Da un ritrovamento fortuito nel comune di Montichiari avvenuto attorno all’anno 2000 e probabilmente da un contesto funerario provengono una brocca da vino in bronzo a becco d’anatra (fine V - inizio IV sec.a.C.) e una seconda brocca da vino in bronzo, a bocca trilobata, decorata e con attacco inferiore dell’ansa figurato (fine IV - inizio III sec.a.C.), entrambi i reperti sono di origine etrusca e risalgono al primo periodo dell’occupazione Cenomane quando gli scambi commerciali con i confinanti Etruschi a sud sono molto intensi.
Il vasellame di bronzo era destinato a contenere il vino durante i banchetti, più costoso di quello in vetro o in ceramica, costituiva un simbolo di status sociale e proprio per questo loro valore riconosciuto i contenitori in bronzo (ma i manufatti di bronzo in genere) erano oggetto di scambi, di doni, di commerci su medie e lunghe distanze. I Cenomani possono aver acquistato questa brocca dagli Etruschi ed averla trasmessa di generazione in generazione in ambito familiare dal momento che è stata ritrovata con una brocca più recente. Nulla vieta di pensare che sia stata invece inizialmente conquistata agli Etruschi.

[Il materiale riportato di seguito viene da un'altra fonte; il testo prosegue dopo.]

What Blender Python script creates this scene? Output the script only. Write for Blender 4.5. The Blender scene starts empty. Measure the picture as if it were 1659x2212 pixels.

Gli oggetti deposti come offerte nelle sepolture servivano probabilmente ad accompagnare il morto durante il viaggio nell’aldilà. Naturalmente il corredo funerario variava secondo il rango ed il sesso del defunto; l’oggetto in bronzo, considerato di prestigio, si ritrova solo all’interno delle sepolture più ricche.
A Montichiari, in località Val Del Pomo presso la fraz. Campagnoli, nel corso di ricerche archeologiche condotte dal GAM nel 1986-87 sui resti di una villa rustica romana sono stati recuperati frammenti di vasi in ceramica (pareti decorate ad unghiate, ceramica da mensa a vernice nera padana) che fanno risalire l’origine del sito al I sec.a.C. e quindi all’epoca della romanizzazione.
Negli anni 80’ il sig. Cherubini Luigi, appassionato di archeologia, rinviene in riva al fiume Chiese presso il confine nord del comune di Montichiari una Fibula in bronzo con decorazione a globuli (300-250 a.C.).
Nel corso di un livellamento agricolo vengono alla luce in territorio di Calvisano, a poche centinaia di metri dal confine monteclarense, una olpe in bronzo (I sec.a.C) ed un coltello da caccia in ferro, i reperti fanno parte del corredo funerario di un’unica sepoltura gallica. Il coltellaccio in ferro ha la caratteristica forma arcuata dell’arma celtica, è lungo 47,5 cm, è leggermente tronco nelle estremità rispetto all’origine. Così come lo Scramasax per i Longobardi, questo lungo coltello doveva servire nella vita quotidiana per il taglio dei viveri, per l’uccisione degli animali, per difesa oltre all’uso offensivo proprio della battaglia. I ribattini sottintendono un’immanicatura in legno andata persa.
I reperti di Montichiari e Calvisano sono stati consegnati dai possessori al Gruppo Archeologico Monteclarense con la promessa di essere esposti nel PAST – Palazzo dell’archeologia e della Storia del Territorio a Montichiari. Nel 2011 sono stati presentati alla stampa e consegnati alla Soprintendenza Archeologica della Lombardia per lo studio ed il restauro.